Bureaucracy  and a lack of clear guidelines are among reasons cited by the Immigrant Council of Ireland for the poor citizenship take-up in the country.

Only 13 percent of foreign born immigrants become Irish citizens. This pales in comparison to 34 percent uptake in all the countries studied.

According to the Irish Examiner more than 4,000 people were declared Irish citizens following a series of ceremonies earlier this month.

The research examined citizenship rates in 15 European Union member states and was conducted by the Migration Policy Group based in Brussels.

The study found that Ireland had the second lowest citizenship take up across the EU, behind Luxembourg.

Chief executive of the ICI Denise Charlton warned this could have serious implications on integration and the Irish economy.

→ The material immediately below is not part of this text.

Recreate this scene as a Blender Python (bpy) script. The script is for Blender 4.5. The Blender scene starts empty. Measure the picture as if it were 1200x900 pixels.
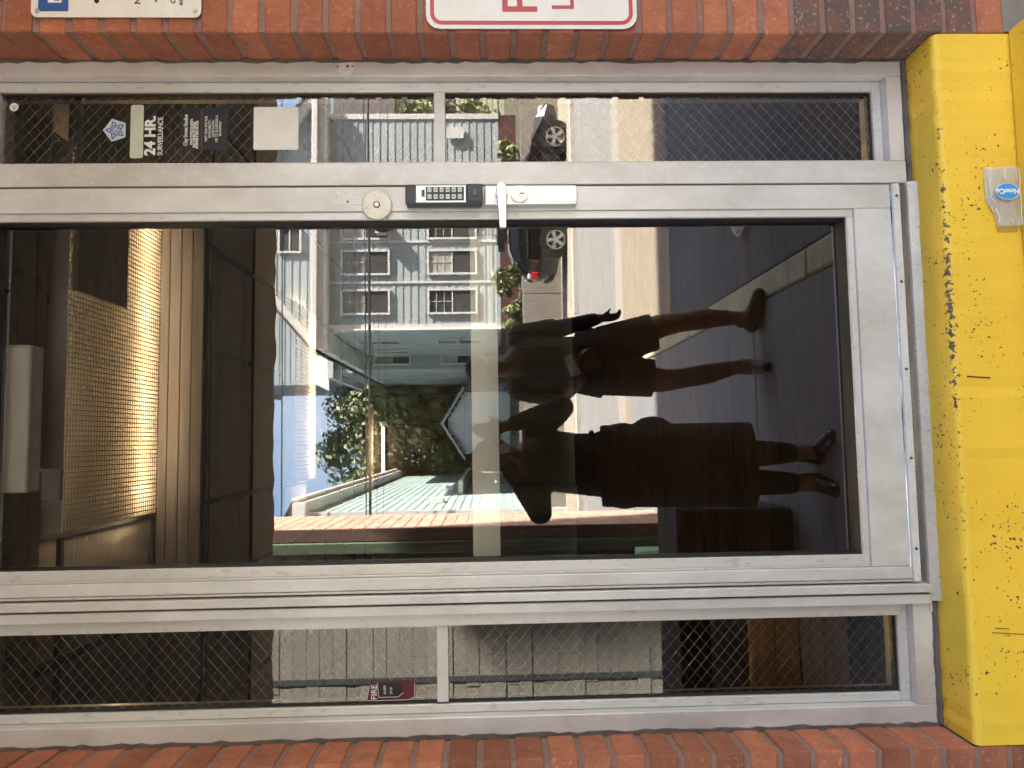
import bpy, bmesh, math, random
from mathutils import Vector, Matrix
random.seed(7)
sc = bpy.context.scene
col = sc.collection
rad = math.radians

# ------------------------------------------------------------------ camera (picture taken with the phone turned on its side)
CAMZ = 1.62
YAW, PITCH, ROLL = 0.07584, -0.03098, -0.01340
fw = Vector((math.sin(YAW)*math.cos(PITCH), math.cos(YAW)*math.cos(PITCH), math.sin(PITCH)))
rt = Vector((math.cos(YAW), -math.sin(YAW), 0)); up = rt.cross(fw)
R_ = rt*math.cos(ROLL) + up*math.sin(ROLL); U_ = -rt*math.sin(ROLL) + up*math.cos(ROLL)
cam = bpy.data.cameras.new('camera'); co = bpy.data.objects.new('camera', cam); col.objects.link(co)
X, Y, Z = -U_, R_, -fw
co.matrix_world = Matrix(((X.x, Y.x, Z.x, 0), (X.y, Y.y, Z.y, -1.68), (X.z, Y.z, Z.z, CAMZ), (0, 0, 0, 1)))
cam.sensor_width = 36; cam.lens = 870/1200*36; cam.clip_start = 0.02; cam.clip_end = 600
sc.camera = co

# ------------------------------------------------------------------ daylight: sun high behind the building, to the right
SUN = Vector((0.74, 0.22, 0.64)).normalized()
w = bpy.data.worlds.new('World'); sc.world = w; w.use_nodes = True
nt = w.node_tree; nt.nodes.clear()
sky = nt.nodes.new('ShaderNodeTexSky'); sky.sky_type = 'NISHITA'; sky.sun_disc = False
sky.sun_elevation = math.asin(SUN.z); sky.sun_rotation = math.atan2(SUN.x, SUN.y)
sky.altitude = 100; sky.air_density = 1.0; sky.dust_density = 2.0
bg = nt.nodes.new('ShaderNodeBackground'); bg.inputs[1].default_value = 0.072
wo = nt.nodes.new('ShaderNodeOutputWorld')
tcw = nt.nodes.new('ShaderNodeTexCoord'); cn_ = nt.nodes.new('ShaderNodeTexNoise'); cn_.inputs['Scale'].default_value = 3.2; cn_.inputs['Detail'].default_value = 7; cn_.inputs['Roughness'].default_value = .6
cr_ = nt.nodes.new('ShaderNodeValToRGB'); cr_.color_ramp.elements[0].position = .50; cr_.color_ramp.elements[1].position = .85; cr_.color_ramp.elements[1].color = (.6, .6, .6, 1)
cm_ = nt.nodes.new('ShaderNodeMixRGB'); cm_.inputs[2].default_value = (6.0, 6.2, 6.5, 1)
nt.links.new(tcw.outputs['Generated'], cn_.inputs['Vector']); nt.links.new(cn_.outputs[0], cr_.inputs[0]); nt.links.new(cr_.outputs[0], cm_.inputs[0]); nt.links.new(sky.outputs[0], cm_.inputs[1])
nt.links.new(cm_.outputs[0], bg.inputs[0]); nt.links.new(bg.outputs[0], wo.inputs[0])
sl = bpy.data.lights.new('sun', 'SUN'); sl.energy = 5.0; sl.angle = rad(0.53); sl.color = (1, .94, .85)
so = bpy.data.objects.new('sun', sl); col.objects.link(so)
so.rotation_euler = (-SUN).to_track_quat('-Z', 'Y').to_euler(); so.location = (0, -10, 30)
sc.view_settings.view_transform = 'Standard'; sc.view_settings.look = 'None'
sc.view_settings.exposure = 3.8; sc.view_settings.gamma = 1
sc.render.engine = 'CYCLES'
sc.cycles.use_denoising = True
sc.cycles.max_bounces = 8; sc.cycles.transparent_max_bounces = 16
sc.cycles.sample_clamp_indirect = 8

# ------------------------------------------------------------------ helpers
def M(name, c, c2=None, scale=8, rough=.6, metal=0, bump=0, bscale=None, dots=None, dscale=60, damt=.3,
      stretch=(1, 1, 1), rnd=0, spec=.5, detail=6, emit=0, coat=0):
    """procedural paint: base colour c, worn towards c2 by noise, optional fine dark/light dots, per-object variation"""
    m = bpy.data.materials.new(name); m.use_nodes = True
    t = m.node_tree; n = t.nodes; L = t.links
    b = n['Principled BSDF']
    b.inputs['Roughness'].default_value = rough; b.inputs['Metallic'].default_value = metal
    b.inputs['Specular IOR Level'].default_value = spec
    if coat: b.inputs['Coat Weight'].default_value = coat
    tc = n.new('ShaderNodeTexCoord'); mp = n.new('ShaderNodeMapping'); mp.inputs['Scale'].default_value = stretch
    L.new(tc.outputs['Object'], mp.inputs[0])
    oi = n.new('ShaderNodeObjectInfo')
    ad = n.new('ShaderNodeVectorMath'); ad.operation = 'ADD'
    sc_ = n.new('ShaderNodeVectorMath'); sc_.operation = 'SCALE'; sc_.inputs[3].default_value = 7.0
    cb = n.new('ShaderNodeCombineXYZ'); [L.new(oi.outputs['Random'], cb.inputs[i]) for i in range(3)]
    L.new(cb.outputs[0], sc_.inputs[0]); L.new(mp.outputs[0], ad.inputs[0]); L.new(sc_.outputs[0], ad.inputs[1])
    vec = ad.outputs[0]
    c2 = c2 or tuple(x*.8 for x in c)
    nz = n.new('ShaderNodeTexNoise'); nz.inputs['Scale'].default_value = scale; nz.inputs['Detail'].default_value = detail
    nz.inputs['Roughness'].default_value = .65
    L.new(vec, nz.inputs['Vector'])
    rp = n.new('ShaderNodeValToRGB'); rp.color_ramp.elements[0].position = .35; rp.color_ramp.elements[1].position = .68
    rp.color_ramp.elements[0].color = (*c, 1); rp.color_ramp.elements[1].color = (*c2, 1)
    L.new(nz.outputs[0], rp.inputs[0]); out = rp.outputs[0]
    if dots:
        n2 = n.new('ShaderNodeTexNoise'); n2.inputs['Scale'].default_value = dscale; n2.inputs['Detail'].default_value = 3
        L.new(vec, n2.inputs['Vector'])
        r2 = n.new('ShaderNodeValToRGB'); r2.color_ramp.elements[0].position = .60; r2.color_ramp.elements[1].position = .68
        r2.color_ramp.elements[0].color = (0, 0, 0, 1); r2.color_ramp.elements[1].color = (damt, damt, damt, 1)
        L.new(n2.outputs[0], r2.inputs[0])
        mx = n.new('ShaderNodeMixRGB'); mx.inputs[2].default_value = (*dots, 1)
        L.new(r2.outputs[0], mx.inputs[0]); L.new(out, mx.inputs[1]); out = mx.outputs[0]
    if rnd:
        hs = n.new('ShaderNodeHueSaturation')
        mr = n.new('ShaderNodeMapRange'); mr.inputs[3].default_value = 1-rnd; mr.inputs[4].default_value = 1+rnd
        L.new(oi.outputs['Random'], mr.inputs[0]); L.new(mr.outputs[0], hs.inputs['Value']); L.new(out, hs.inputs['Color']); out = hs.outputs[0]
    L.new(out, b.inputs['Base Color'])
    if bump:
        bn = n.new('ShaderNodeBump'); bn.inputs['Strength'].default_value = bump; bn.inputs['Distance'].default_value = .004
        n3 = n.new('ShaderNodeTexNoise'); n3.inputs['Scale'].default_value = bscale or scale*5; n3.inputs['Detail'].default_value = 5
        L.new(vec, n3.inputs['Vector']); L.new(n3.outputs[0], bn.inputs['Height']); L.new(bn.outputs[0], b.inputs['Normal'])
    if emit:
        b.inputs['Emission Color'].default_value = (*c, 1); b.inputs['Emission Strength'].default_value = emit
    return m

def rootloc(p):
    v = Vector((0, 0, 0))
    while p is not None: v += p.location; p = p.parent
    return v

def link(name, me, parent=None, loc=(0, 0, 0)):
    o = bpy.data.objects.new(name, me); col.objects.link(o); o.location = loc
    if parent is not None: o.parent = parent
    return o

class MB:
    """collects shapes in world coordinates; build() links them as one mesh object"""
    def __init__(s): s.bm = bmesh.new()
    def box(s, x0, x1, y0, y1, z0, z1, bev=0, seg=1, rot=None, piv=None):
        r = bmesh.ops.create_cube(s.bm, size=1)
        vs = r['verts']
        for v in vs: v.co = Vector((x0+(v.co.x+.5)*(x1-x0), y0+(v.co.y+.5)*(y1-y0), z0+(v.co.z+.5)*(z1-z0)))
        if bev:
            es = list({e for v in vs for e in v.link_edges})
            rb = bmesh.ops.bevel(s.bm, geom=es, offset=bev, segments=seg, affect='EDGES', profile=.5)
            vs = list({v for f in rb['faces'] for v in f.verts} | {v for v in vs if v.is_valid})
        if rot is not None:
            c = Vector(piv) if piv is not None else Vector(((x0+x1)/2, (y0+y1)/2, (z0+z1)/2))
            for v in vs: v.co = rot @ (v.co-c) + c
        return s
    def cyl(s, p0, p1, r0, r1=None, n=20, cap=True):
        p0, p1 = Vector(p0), Vector(p1); d = p1-p0; r1 = r0 if r1 is None else r1
        q = d.to_track_quat('Z', 'Y').to_matrix()
        a = [s.bm.verts.new(p0 + q @ Vector((math.cos(2*math.pi*i/n)*r0, math.sin(2*math.pi*i/n)*r0, 0))) for i in range(n)]
        b = [s.bm.verts.new(p1 + q @ Vector((math.cos(2*math.pi*i/n)*r1, math.sin(2*math.pi*i/n)*r1, 0))) for i in range(n)]
        for i in range(n): s.bm.faces.new((a[i], a[(i+1) % n], b[(i+1) % n], b[i]))
        if cap: s.bm.faces.new(a[::-1]); s.bm.faces.new(b)
        return s
    def ball(s, c, r, sx=1, sy=1, sz=1, u=16, v=10):
        r_ = bmesh.ops.create_uvsphere(s.bm, u_segments=u, v_segments=v, radius=r)
        for q in r_['verts']: q.co = Vector((q.co.x*sx, q.co.y*sy, q.co.z*sz)) + Vector(c)
        return s
    def limb(s, pts, n=14):
        """tapered limb through (point, radius) joints"""
        for (p, r), (q, t) in zip(pts, pts[1:]): s.cyl(p, q, r, t, n)
        for p, r in pts: s.ball(p, r, u=n, v=8)
        return s
    def poly(s, pts, th):
        """flat outline in 3D thickened along vector th"""
        th = Vector(th)
        a = [s.bm.verts.new(Vector(p)) for p in pts]; b = [s.bm.verts.new(Vector(p)+th) for p in pts]
        n = len(a)
        s.bm.faces.new(a); s.bm.faces.new(b[::-1])
        for i in range(n): s.bm.faces.new((a[(i+1) % n], a[i], b[i], b[(i+1) % n]))
        return s
    def quad(s, *pts):
        s.bm.faces.new([s.bm.verts.new(Vector(p)) for p in pts]); return s
    def tube(s, pts, r, n=8):
        for p, q in zip(pts, pts[1:]): s.cyl(p, q, r, None, n)
        return s
    def build(s, name, m, parent=None, smooth=False, bev=0, kind=None, label=None, idx=None):
        if bev: bmesh.ops.bevel(s.bm, geom=s.bm.edges[:], offset=bev, segments=2, affect='EDGES', profile=.5)
        bmesh.ops.recalc_face_normals(s.bm, faces=s.bm.faces[:])
        if smooth:
            for f in s.bm.faces: f.smooth = True
        if idx:
            for f in s.bm.faces: f.material_index = idx(f)
        off = rootloc(parent)
        if off.length: bmesh.ops.translate(s.bm, verts=s.bm.verts[:], vec=-off)
        me = bpy.data.meshes.new(name); s.bm.to_mesh(me); s.bm.free()
        for mm in (m if isinstance(m, (list, tuple)) else [m]): me.materials.append(mm)
        o = link(name, me, parent)
        if kind: o['kind'] = kind
        if label: o['label'] = label
        return o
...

“Those who succeed in being naturalized are more often employed, less often overqualified for their jobs, have better housing conditions and have less difficulty paying household expenses,” Charlton said.

“This report highlights that despite the positive media coverage and feelgood factor of the citizenship ceremonies, which the Immigrant Council campaigned to have introduced, we still have work to do in this area.”

Hilkka Becker, a senior solicitor with the Immigrant Council of Ireland said several barriers have been identified that make Irish citizenship difficult.

“We found that despite a citizenship regime which is more inclusive in theory than those in other EU states, there are difficulties which have contributed significantly to the low rates of citizenship,” Becker said.

“The absolute discretion of the Minister for Justice and Equality in deciding who is conferred with citizenship has created a lack of transparency and clarity with people forced to negotiate a system which lacks clear guidelines.”

Becker said that the concept of earned citizenship, where people are naturalised upon meeting certain conditions, does not exist in Ireland.

“Coupled with this vagueness, our system is one of the most demanding in terms of supporting documentation, with applicants forced to produce identity cards, residence permits, income records as well as officially translated and certified birth certificates and passports,” she added.

“Despite a commitment in 2011 to cut waiting time for applicants to six months, there is still no formal legal time limit and many going through the process continue to endure long waiting periods.”